De nieuwe klimaatminister staat voor een ‘klimaattrilemma’, schrijft Hella Hueck. De CO2-uitstoot moet omlaag, maar ook levering energie garanderen én de rekening betaalbaar houden.
De overheid moet snel de CO2-uitstoot reduceren, maar ook de levering van energie garanderen én de rekening betaalbaar houden voor burgers en bedrijven
Voor wie zich zorgen maakt of de nieuwe club van ministers genoeg kennis en ervaring inbrengt: het gebeurt vaker dat een nieuwe bewindspersoon krukkig begint, maar op stoom komt. Zo maakte Rob Jetten (D66) zich eind 2021 in een Kamerdebat belachelijk met de opmerking: ‘Ik probeer te bedenken hoe je een huis verwarmt met kernenergie, maar het lukt me niet.’

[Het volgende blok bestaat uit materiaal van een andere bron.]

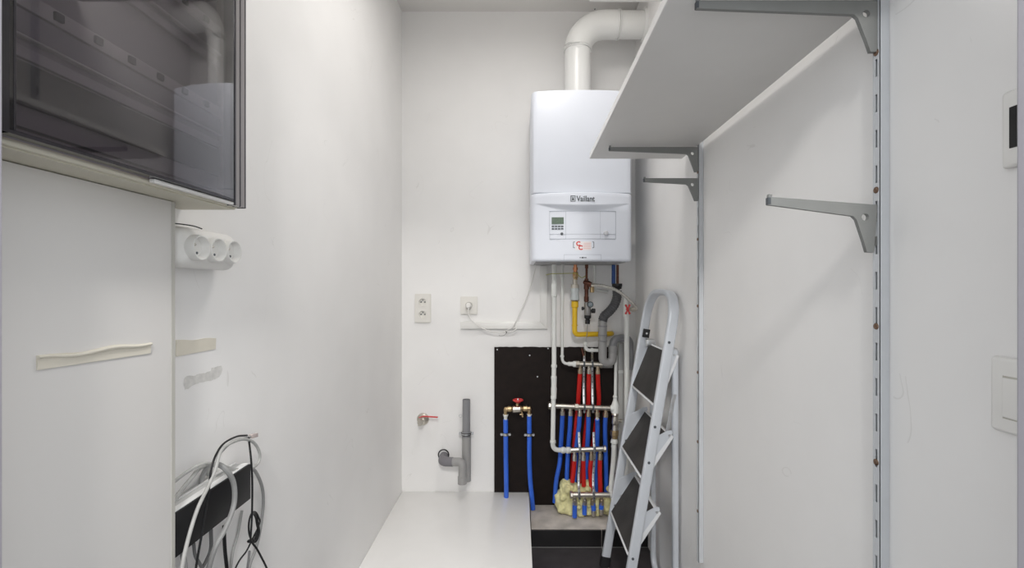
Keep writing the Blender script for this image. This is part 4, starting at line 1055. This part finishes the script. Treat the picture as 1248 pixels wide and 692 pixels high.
# ------------------------------------------------------------------ step ladder, folded and leaning on the right wall
yL_, yR_ = 1.93, 1.60
ld = thing('step_ladder', (.42, 1.76, 0), 'folded white three-step ladder with dark treads leaning on the right wall', 'ladder')
k_ = .1675
def fx(z): return .3458 + k_*z                        # front face of the stiles
U = V((k_, 0, 1)).normalized(); N = V((1, 0, -k_)).normalized()
dpt = .036
def fr_pt(y, z): return V((fx(z), y, z)) + N*(dpt/2)
ztop = 1.163
path = fillet([fr_pt(yL_, .030), fr_pt(yL_, ztop), fr_pt(yR_, ztop), fr_pt(yR_, .030)], .125, 14)
path[0:1] = [fr_pt(yL_, .030), fr_pt(yL_, .5)]
obj('front_frame', B().sweep(path, N, .021, dpt, .32), 'ladder', ld)
for y in (yL_, yR_):
    c = fr_pt(y, .021)
    obj('rubber_foot', B().sweep([fr_pt(y, .004), fr_pt(y, .045)], N, .028, dpt+.008, .3), 'rubber', ld)
steps = [((.388, .233), (.490, .390)), ((.434, .506), (.5345, .661)), ((.4785, .763), (.552, .945))]
rx0, rz1 = .560, .955
for i, ((fx0, fz0), (fx1, fz1)) in enumerate(steps):
    f, t = V((fx0, 0, fz0)), V((fx1, 0, fz1)); d = (t-f).normalized(); n = V((-d.z, 0, d.x))
    ln_ = (t-f).length; ya, yb = yR_+.0125, yL_-.0125
    mid = (f+t)/2 - n*.010; mid.y = (ya+yb)/2
    st_ = obj('step', B().obox(mid, d*(ln_/2), V((0, (yb-ya)/2, 0)), n*.010).bevel(.003, 2), 'ladderlight', ld)
    mp_ = (f+t)/2 + n*.0008; mp_.y = (ya+yb)/2
    obj('tread', B().obox(mp_, d*(ln_/2-.006), V((0, (yb-ya)/2-.006, 0)), n*.0016), 'tread', st_)
    lip = f - n*.008 + V((0, (ya+yb)/2, 0)) - V((0, f.y, 0))
    obj('step_nose', B().obox(lip - d*.0008, d*.0022, V((0, (yb-ya)/2, 0)), n*.0105).bevel(.0015, 2), 'ladderlight', st_)
    # side plates that tie the step to the rear frame
    for y in (ya-.0035, yb+.0012):
        zlo = t.z - .085
        pl = [V((fx(zlo)+.018, y, zlo)), V((fx(zlo)+.038, y, zlo)), V((min(t.x+.010, .566), y, t.z+.004)), V((min(t.x+.006, .563), y, t.z+.014)), V((t.x-.010, y, t.z+.012)), V((fx(t.z-.02)+.014, y, t.z-.02))]
        obj('hinge_plate', B().prism(pl, (0, .0022, 0)), 'ladder', st_)
        pv = t + V((-.002, y, -.004))
        obj('rivet', B().cyl(pv + V((0, -.003, 0)), pv + V((0, .005, 0)), .0042, n=12), 'zinc', st_)
    for y, sg in ((yL_-.0108, -1), (yR_+.0108, 1)):
        for zz_ in (fz0+.03,):
            c = fr_pt(y, zz_); obj('stile_bolt', B().lathe(c, (0, sg*.004, 0), [(0, .0055), (.6, .0050), (1, .003)], 12), 'darkbtn', ld)
for zz_ in (.10, .235, .57, .695, .99):
    c = fr_pt(yR_-.0107, zz_) + N*(-.004); obj('stile_bolt', B().lathe(c, (0, -.0035, 0), [(0, .0048), (.6, .0045), (1, .003)], 12), 'darkbtn', ld)
rr_ = .022
ry0, ry1 = 1.632, 1.902
rp = fillet([V((rx0, ry1, rz1)), V((rx0+.002, ry1, .016)), V((rx0+.002, ry0, .016)), V((rx0, ry0, rz1))], .06, 10)
obj('rear_frame', B().sweep(rp, (1, 0, 0), .024, rr_, .35), 'ladder', ld)
for y in (ry0, ry1):
    obj('frame_hinge', B().obox((.548, y, .948), (.018, 0, 0), (0, .014, 0), (0, 0, .016)).bevel(.005, 3), 'zinc', ld)
q = B().sweep([V((.556, ry0-.0135, .80)), V((.548, ry0-.0135, .775)), V((.521, ry0-.0135, .625))], (0, 1, 0), .013, .0025)
obj('folding_strut', q, 'zinc', ld)
c = V((fx(1.0)+.012, yL_-.0108, .9635+.010)); 
c = P(787.3, 406, yL_-.011)
lk = obj('latch_pad', B().obox(c + V((0, -.003, 0)), U*.018, (0, .0035, 0), N*.0145).bevel(.002, 2), 'rubber', ld)
obj('latch_rivet', B().cyl(c + V((.001, -.0062, 0)), c + V((.001, -.008, 0)), .0042, n=12), 'silver', lk)

# ------------------------------------------------------------------ light and camera
w = bpy.data.worlds.new('hall_light'); sc.world = w; w.use_nodes = True
bg = w.node_tree.nodes['Background']; bg.inputs[0].default_value = (.94, .97, 1, 1); bg.inputs[1].default_value = WORLD
hl = bpy.data.lights.new('hall_fill', 'AREA'); hl.shape = 'DISK'; hl.size = .35; hl.energy = FILL; hl.color = (1, .97, .94)  # unseen fill light, added to brighten the lower back wall and platform
ho = bpy.data.objects.new('hall_fill', hl); ho.location = (.05, -.95, 2.5); ho.rotation_euler = (math.radians(28), 0, 0); col.objects.link(ho)

cam = bpy.data.cameras.new('camera'); co_ = bpy.data.objects.new('camera', cam); col.objects.link(co_)
cam.sensor_width = 36; cam.lens = 36*F/1248
cam.shift_x = (624-CX)/1248; cam.shift_y = (CY-346)/1248
co_.location = (0, 0, CAMZ); co_.rotation_euler = (PI/2, 0, 0); cam.clip_start = .01
sc.camera = co_
sc.view_settings.view_transform = 'Standard'; sc.view_settings.look = 'None'
sc.view_settings.exposure = 0; sc.view_settings.gamma = 1; sc.view_settings.use_curve_mapping = False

In januari 2022 begon Rutte IV, en werd Jetten onverwacht gebombardeerd tot minister voor Klimaat. Telegraaf-columnist Ronald Plasterk schreef meteen een pesterige column over Jettens kennisniveau. ‘Als je met stroom van een windmolen een huis kunt verwarmen, kan dat met kernenergie ook: elektrisch!’ Toch kreeg hij het voordeel van de twijfel. ‘Het zou kunnen dat hij voor een verrassing zorgt en werkelijk uitvoering gaat geven aan de hoge ambities in het regeerakkoord.’ Jetten bleek een verrassend goede uitvoerder.
Klimaatagenda grotendeels overeind gebleven
Geert Wilders zal met zijn tanden hebben geknarst, maar in het Hoofdlijnenakkoord is de klimaatagenda grotendeels overeind gebleven. Er is niet getornd aan de klimaatdoelen van het Akkoord van Parijs. Ook het Klimaatfonds van oorspronkelijk 35 miljard euro blijft grotendeels intact.
Nu is het aan Sophie Hermans (VVD), als minister van Klimaat en Groene Groei, om door te zetten. Hermans dient een oplossing te zoeken voor wat ik het ‘klimaattrilemma’ noem. De overheid moet snel de CO2-uitstoot reduceren, maar ook de levering van energie garanderen én de rekening betaalbaar houden voor burgers en bedrijven. Voorlopig zijn hooguit twee van de drie tegelijk mogelijk. PVV en BBB vinden vooral betaalbaarheid en leveringszekerheid belangrijk.
De focus voor Hermans lijkt mij duidelijk: de netcongestie aanpakken en de ontwikkeling van batterijtechnologie aanjagen, zodat we energie kunnen opslaan. Zon- en windparken bouwen moet voorlopig maar even met een tandje minder.